"""

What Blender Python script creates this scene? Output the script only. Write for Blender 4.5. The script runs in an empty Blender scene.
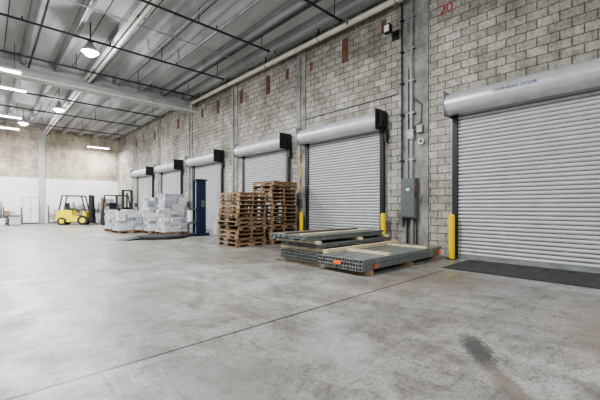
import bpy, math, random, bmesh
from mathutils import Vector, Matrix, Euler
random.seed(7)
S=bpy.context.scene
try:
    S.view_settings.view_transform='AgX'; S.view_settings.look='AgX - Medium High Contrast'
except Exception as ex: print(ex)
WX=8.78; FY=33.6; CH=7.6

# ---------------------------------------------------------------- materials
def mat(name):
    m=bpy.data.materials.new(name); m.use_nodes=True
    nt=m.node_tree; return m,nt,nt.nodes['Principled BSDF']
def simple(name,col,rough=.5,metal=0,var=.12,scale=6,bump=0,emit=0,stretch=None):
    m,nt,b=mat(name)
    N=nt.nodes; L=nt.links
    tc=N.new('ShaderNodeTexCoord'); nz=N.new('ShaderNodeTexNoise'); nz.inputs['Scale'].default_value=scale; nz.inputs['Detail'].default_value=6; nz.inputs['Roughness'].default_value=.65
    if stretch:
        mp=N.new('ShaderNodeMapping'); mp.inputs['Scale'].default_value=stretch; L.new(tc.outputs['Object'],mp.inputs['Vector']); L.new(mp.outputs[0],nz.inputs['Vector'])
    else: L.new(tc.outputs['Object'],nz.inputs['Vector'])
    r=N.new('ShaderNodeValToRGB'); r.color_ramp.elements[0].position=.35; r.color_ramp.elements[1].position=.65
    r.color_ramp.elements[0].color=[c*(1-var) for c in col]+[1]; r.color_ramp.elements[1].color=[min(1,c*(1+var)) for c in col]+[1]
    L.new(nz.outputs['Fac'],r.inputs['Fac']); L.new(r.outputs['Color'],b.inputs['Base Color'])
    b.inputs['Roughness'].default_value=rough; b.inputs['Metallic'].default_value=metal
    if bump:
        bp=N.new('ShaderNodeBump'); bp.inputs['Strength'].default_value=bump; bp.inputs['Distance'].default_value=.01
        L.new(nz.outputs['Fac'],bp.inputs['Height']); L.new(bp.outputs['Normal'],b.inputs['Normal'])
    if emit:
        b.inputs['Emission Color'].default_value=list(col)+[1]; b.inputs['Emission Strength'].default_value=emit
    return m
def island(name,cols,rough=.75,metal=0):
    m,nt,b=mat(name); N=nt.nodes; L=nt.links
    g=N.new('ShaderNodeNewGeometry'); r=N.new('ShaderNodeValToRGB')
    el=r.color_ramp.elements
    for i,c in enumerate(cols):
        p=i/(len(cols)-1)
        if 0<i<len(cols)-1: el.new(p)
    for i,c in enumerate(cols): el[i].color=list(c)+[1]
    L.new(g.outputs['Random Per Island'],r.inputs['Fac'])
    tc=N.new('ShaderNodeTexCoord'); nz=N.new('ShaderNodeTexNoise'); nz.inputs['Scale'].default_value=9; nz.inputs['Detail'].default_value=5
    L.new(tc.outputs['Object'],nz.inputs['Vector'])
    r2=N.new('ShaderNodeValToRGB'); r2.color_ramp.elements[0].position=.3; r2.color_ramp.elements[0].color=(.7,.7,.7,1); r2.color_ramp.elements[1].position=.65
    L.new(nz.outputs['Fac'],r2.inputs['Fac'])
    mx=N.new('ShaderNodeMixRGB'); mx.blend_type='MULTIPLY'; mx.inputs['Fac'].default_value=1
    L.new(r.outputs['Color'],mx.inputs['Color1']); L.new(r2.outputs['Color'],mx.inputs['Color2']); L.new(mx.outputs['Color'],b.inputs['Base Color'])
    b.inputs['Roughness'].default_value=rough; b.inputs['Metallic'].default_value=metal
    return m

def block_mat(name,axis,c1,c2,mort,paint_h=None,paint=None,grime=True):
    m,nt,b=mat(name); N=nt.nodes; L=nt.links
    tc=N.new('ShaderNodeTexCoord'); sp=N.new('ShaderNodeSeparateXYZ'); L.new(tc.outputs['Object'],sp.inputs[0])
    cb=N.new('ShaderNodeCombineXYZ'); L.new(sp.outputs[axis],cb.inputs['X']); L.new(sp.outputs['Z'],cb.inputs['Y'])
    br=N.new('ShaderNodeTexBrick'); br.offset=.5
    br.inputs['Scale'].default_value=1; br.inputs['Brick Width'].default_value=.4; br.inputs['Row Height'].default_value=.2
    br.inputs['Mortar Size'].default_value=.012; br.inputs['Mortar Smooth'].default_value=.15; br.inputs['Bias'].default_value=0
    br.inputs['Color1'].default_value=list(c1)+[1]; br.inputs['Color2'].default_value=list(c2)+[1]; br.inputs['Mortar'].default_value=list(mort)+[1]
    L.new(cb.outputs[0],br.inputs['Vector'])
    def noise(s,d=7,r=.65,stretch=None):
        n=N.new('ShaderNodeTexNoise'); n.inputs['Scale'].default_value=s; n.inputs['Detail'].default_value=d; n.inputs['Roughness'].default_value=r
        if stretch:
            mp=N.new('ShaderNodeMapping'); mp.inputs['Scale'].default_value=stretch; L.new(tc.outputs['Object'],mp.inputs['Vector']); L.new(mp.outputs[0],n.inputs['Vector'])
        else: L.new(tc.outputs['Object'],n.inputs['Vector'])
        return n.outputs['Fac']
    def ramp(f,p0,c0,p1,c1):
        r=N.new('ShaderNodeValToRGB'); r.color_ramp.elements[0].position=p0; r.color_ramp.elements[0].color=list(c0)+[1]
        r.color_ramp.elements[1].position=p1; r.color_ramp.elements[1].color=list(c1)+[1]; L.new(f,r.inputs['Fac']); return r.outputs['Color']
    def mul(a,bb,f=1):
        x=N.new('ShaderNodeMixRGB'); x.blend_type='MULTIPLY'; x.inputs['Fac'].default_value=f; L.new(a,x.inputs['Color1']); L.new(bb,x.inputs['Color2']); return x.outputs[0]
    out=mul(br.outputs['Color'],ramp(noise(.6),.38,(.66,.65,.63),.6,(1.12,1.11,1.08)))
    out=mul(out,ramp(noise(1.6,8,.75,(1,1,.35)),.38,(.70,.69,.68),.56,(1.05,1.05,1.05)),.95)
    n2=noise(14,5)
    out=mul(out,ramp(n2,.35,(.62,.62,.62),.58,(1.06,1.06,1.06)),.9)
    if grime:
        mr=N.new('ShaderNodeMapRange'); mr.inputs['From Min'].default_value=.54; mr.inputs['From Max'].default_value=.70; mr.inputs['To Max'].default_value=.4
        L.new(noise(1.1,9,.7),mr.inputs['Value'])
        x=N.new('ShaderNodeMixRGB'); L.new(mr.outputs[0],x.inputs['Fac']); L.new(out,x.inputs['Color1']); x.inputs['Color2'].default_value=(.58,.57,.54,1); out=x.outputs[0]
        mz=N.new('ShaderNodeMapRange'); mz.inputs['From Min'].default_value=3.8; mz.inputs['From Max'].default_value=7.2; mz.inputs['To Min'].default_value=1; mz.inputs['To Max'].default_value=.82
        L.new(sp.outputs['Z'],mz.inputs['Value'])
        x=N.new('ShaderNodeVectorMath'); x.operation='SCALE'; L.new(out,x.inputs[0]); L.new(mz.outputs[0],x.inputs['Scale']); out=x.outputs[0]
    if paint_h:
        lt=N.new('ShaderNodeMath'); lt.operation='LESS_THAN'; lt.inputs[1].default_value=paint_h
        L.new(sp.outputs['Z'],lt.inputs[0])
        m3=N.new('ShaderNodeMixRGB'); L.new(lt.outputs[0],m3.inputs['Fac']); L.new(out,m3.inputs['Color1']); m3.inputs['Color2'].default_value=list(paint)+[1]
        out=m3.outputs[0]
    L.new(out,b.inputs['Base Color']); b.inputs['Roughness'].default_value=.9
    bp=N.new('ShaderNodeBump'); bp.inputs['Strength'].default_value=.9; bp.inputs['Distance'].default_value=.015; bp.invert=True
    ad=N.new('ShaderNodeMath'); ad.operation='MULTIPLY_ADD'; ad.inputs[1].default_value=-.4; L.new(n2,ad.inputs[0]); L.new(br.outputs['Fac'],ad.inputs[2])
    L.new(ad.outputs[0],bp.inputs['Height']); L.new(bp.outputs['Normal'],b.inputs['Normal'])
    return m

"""

§ **EXERCISE PROMPT**
Show, from the listing above, each line that contains the word "scene".

§ **TASK SOLUTION**
What Blender Python script creates this scene? Output the script only. Write for Blender 4.5. The script runs in an empty Blender scene.
S=bpy.context.scene